Is anybody listening?

PR, Political Communication Add comments

Funny how the ideas for a posting can from so many different sources. For example, last week I watched a great news feature about a young guitarist who bought a guitar that had originally been owned by legendary guitar-maker Normand Boucher (maker of Norman guitars). The feature pointed out that 1970’s fok-rock band Harmonium had used Norman guitars, which got me thinking about one of my favourite songs (Un musicien parmi tant d’autres) by this amazing band and the memorable lyrics:

Où est allé tout ce monde qui avait quelque chose à raconter?
On a mit quelqu’un au monde on devrait peut-être l’écouter
Which loosely translates to:

Where did all the people go with a story to tell?
We put a child on this earth, we should perhaps listen to him/her

Even though these lyrics had lived in my brain for 20 or more years, they suddenly seemed fresh and more relevant than ever. I’m not sure why but the notion of a society that doesn’t listen to its own people hit a nerve with me.
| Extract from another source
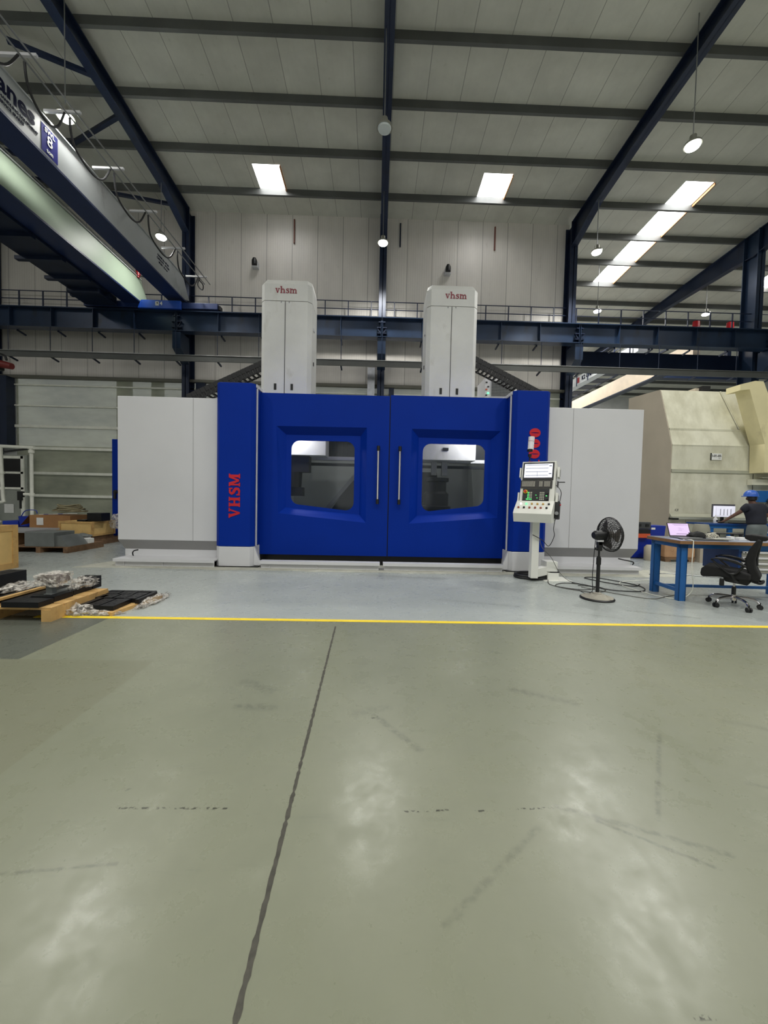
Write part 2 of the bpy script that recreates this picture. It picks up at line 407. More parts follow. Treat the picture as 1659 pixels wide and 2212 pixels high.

More recently, I opened a bottle of 2004 Cote de Beaune-Villages (a nice red from Joseph Drouhin) that had sadly turned into something smelling like paint thinner mixed with vinegar and tasting, I imagine, about the same. So I brought it back to my local LCBO (a government-run chain of liquor and wine stores in Ontario). To their credit they happily took the opened bottle back and replaced it with a wine that was in much better shape. Before I could go home to drink, finally, this wine, the helpful clerk proceeded to ask me what was wrong with the wine. The trick is, my answer had to fit into one of the prescribed categories in the official wine-returning-report database. So we tried to fit the round peg of my answer into one of the square holes from which he could choose.

At that moment, I thought again of those lyrics because it struck me that the organization was almost listening but not quite. They were listening to fill out a form and feed a database but not listening to learn, understand and connect. They didn’t ask how I felt, whether they should do something a little extra to account for the wasted time and horrible smell and taste I endured (my life is so hard, I know). They didn’t ask how I felt about the clerk’s performance, the winery in question, the wines I like and don’t like. They asked a simple question that might likely generate a response to fit into the square holes provided.

They I remembered the telephone fundraiser who asked ”How are you doing tonight… (pauses to re-read script) Bernie?” and how he launched into his pitch before I could answer. I remembered the survey my telephone company asked me to complete, which included about a half dozen questions on how frustrated I must be with the slow speed on my internet connection. I remembered the long list of waiters and waitresses who came around and asked “How is everything?” and kept on moving while we chewed, swallowed and prepared our answers and requests.

My point here is simply that, as a society, we have all but lost the ability and the desire to listen. We shout. We ask. We sell. We rush. We put people on this earth and forget to ever really listen to them. Businesses, as my list of examples suggest, are among the worst listeners but they are hardly alone. It’s not surprising, really, when you consider that listening (really listening) takes time, it takes people who are articulate and intelligent, and it takes reflection. Hardly the kind of investments that most large organizations like to make. So they outsource the people, squeeze the answers into databases or pretend to be listening.

What’s lost in all of this, of course, is insight and relationship. Organizations don’t learn, mistakes get repeated, fortunes are lost, elections are lost, and customers/donors/voters look elsewhere. Is it any wonder so many new products fail (75% to 90%) or that participation rates in elections are so low?

I’ll end on an optimistic note: the web has created an entirely new window through which organizations of all kinds can listen. They can “listen” to the boxes people check but also to the words people write, the podcasts people record or the videos they submit. They won’t necessarily, but the mere presence of so many new in-bound channels leaves me optimistic. My optimism was even greater after watching the CNN/You Tube debate for the Democratic contenders. The nervous contenders had no choice but to listen that night. The result was a fascinating and revealing debate and, with any luck, a powerful experience for the contenders.

Some organizations will continue to get better and better at listening. Watch for them to dominate their competitors in the future.